EXERCISE BRIEF: From the entries below, please gather each line containing the string "pixels".

DATA ENTRIES:
══════════════════════════════

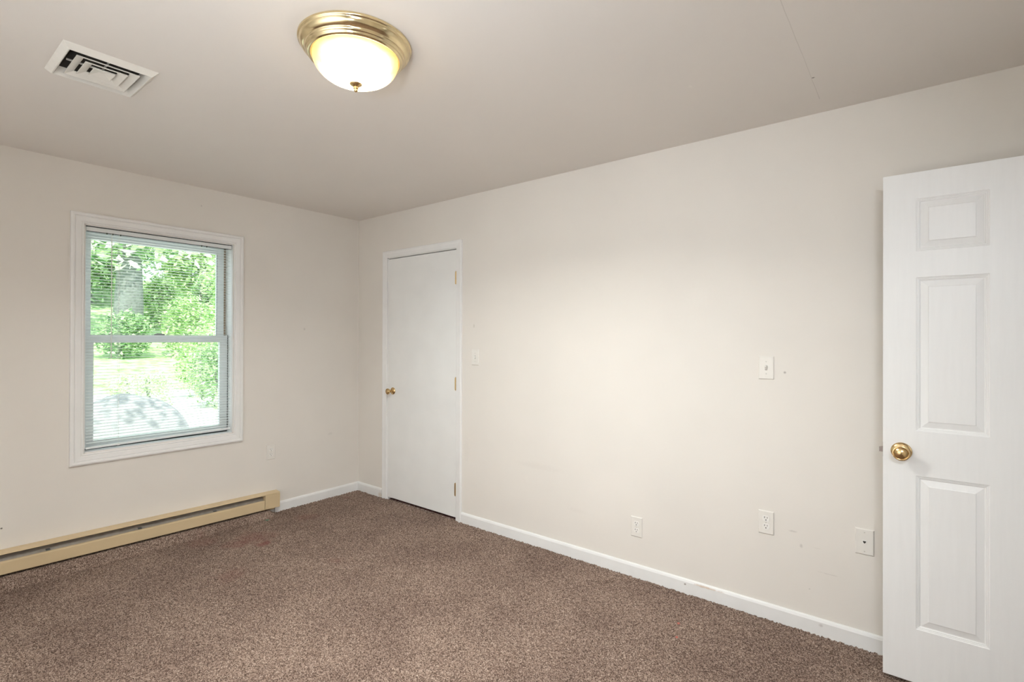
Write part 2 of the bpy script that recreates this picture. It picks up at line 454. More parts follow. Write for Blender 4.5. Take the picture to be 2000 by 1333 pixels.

══════════════════════════════

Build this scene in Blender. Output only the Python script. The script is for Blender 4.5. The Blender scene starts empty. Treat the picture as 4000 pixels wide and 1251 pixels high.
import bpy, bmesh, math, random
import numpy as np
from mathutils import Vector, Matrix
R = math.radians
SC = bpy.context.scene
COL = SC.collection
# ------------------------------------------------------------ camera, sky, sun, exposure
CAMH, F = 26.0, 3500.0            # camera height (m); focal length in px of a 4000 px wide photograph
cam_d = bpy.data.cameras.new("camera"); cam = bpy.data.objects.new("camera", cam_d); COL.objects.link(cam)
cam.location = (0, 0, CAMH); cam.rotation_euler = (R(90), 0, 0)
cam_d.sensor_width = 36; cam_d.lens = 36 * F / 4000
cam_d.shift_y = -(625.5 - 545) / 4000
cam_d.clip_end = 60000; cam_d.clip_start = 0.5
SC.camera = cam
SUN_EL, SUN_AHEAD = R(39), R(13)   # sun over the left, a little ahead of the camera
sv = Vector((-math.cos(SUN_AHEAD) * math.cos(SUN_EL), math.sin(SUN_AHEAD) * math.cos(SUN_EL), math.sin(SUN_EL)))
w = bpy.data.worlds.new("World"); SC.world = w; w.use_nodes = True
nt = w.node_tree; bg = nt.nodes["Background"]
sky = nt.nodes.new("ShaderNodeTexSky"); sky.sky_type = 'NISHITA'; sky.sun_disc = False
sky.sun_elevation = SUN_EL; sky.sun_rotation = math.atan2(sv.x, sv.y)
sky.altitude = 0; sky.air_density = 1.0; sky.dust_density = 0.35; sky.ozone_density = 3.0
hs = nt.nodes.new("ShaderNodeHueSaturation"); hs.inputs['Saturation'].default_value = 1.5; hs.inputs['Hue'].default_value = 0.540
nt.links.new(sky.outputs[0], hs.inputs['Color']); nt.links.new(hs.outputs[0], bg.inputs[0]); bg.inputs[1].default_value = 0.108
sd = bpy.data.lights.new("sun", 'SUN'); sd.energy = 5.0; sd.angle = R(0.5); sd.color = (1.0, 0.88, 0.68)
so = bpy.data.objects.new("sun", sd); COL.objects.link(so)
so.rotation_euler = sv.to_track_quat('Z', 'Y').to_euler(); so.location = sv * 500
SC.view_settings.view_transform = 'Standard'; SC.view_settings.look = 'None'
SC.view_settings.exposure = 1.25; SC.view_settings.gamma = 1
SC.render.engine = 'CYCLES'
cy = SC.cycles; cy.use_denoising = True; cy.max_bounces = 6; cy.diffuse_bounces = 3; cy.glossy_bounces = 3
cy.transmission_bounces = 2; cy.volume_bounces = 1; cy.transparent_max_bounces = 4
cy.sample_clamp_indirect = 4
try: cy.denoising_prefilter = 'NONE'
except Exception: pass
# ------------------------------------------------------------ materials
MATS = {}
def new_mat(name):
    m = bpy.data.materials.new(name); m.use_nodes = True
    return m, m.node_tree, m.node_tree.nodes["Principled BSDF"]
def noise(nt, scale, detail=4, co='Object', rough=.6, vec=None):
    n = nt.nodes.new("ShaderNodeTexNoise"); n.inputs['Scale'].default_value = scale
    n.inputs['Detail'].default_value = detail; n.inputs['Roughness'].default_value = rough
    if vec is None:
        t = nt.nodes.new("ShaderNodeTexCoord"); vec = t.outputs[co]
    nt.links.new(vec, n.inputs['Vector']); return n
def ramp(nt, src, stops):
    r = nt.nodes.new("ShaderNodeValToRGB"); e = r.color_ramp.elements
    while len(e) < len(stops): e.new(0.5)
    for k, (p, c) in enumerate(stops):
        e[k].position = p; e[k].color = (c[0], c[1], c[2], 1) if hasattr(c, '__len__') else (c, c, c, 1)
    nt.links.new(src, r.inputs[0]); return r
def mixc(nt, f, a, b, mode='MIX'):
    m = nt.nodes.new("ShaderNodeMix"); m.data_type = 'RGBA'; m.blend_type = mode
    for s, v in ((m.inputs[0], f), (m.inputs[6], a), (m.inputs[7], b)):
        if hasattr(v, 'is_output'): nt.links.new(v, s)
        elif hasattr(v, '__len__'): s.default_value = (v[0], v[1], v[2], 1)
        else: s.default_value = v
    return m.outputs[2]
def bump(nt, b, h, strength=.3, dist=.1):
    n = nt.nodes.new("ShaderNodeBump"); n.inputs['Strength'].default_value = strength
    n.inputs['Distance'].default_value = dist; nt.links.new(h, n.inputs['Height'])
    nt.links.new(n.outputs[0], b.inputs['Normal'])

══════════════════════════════

SOLUTION TO THIS TASK:
Write part 2 of the bpy script that recreates this picture. It picks up at line 454. More parts follow. Write for Blender 4.5. Take the picture to be 2000 by 1333 pixels.
Build this scene in Blender. Output only the Python script. The script is for Blender 4.5. The Blender scene starts empty. Treat the picture as 4000 pixels wide and 1251 pixels high.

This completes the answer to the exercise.